その日の公園で起きたことといえば、二匹の犬が出会ったことくらい。
とある公園のささやかな日常の風景も、四人の目を通して見ればそれぞれ、まるでちがう景色に写ります。
いばりんぼうな女性には、危険で不愉快な公園。
ひどく落ちこんだ男性には、うす暗くて陰気な公園。
つまらなそうにしている少年には、退屈でがらんどうな公園。
それなら、明るく元気な少女の目には、どんな景色に見えるでしょう?
同じ景色を見ても、気分によってまるきりその色合いが異なって見えることってありますよね。
だまし絵のような奇妙な風合いの絵が、そんな人間の不思議な心のありようを味わい深く描き出す、とても個性的な一冊。
登場人物の心情の変化に伴ってその彩りを変えてゆく公園の景色が、その時々で彼らがなにを思い描き、なにに心を寄せているのかを、詩的な絵画表現で情緒豊かに物語ります。
はじめからおわりまで、まるで夢のなかの景色を描いたかのような暗喩めいた絵が続くので、ひょっとすると少しむずかしく感じられてしまうかもしれません。
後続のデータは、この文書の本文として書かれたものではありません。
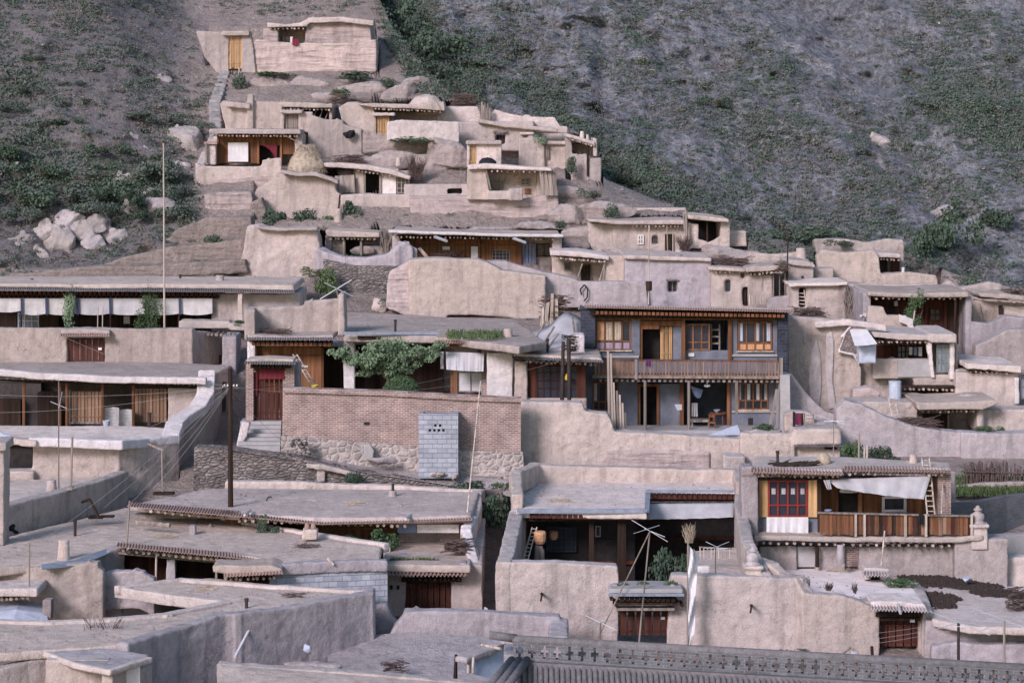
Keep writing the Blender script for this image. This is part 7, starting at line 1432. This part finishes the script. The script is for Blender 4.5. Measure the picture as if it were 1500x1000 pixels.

ただ、心のありようによって同じ景色も違って見えることを描いたこの本それ自体が、読者の心のありようによって解釈の異なってくる作品になっているというのは、なんとも好奇心がくすぐられます。
ちなみにわたしは最後のページを、穏やかな、しかしなんともせつない気持ちで読んで、絵本をそっと閉じました。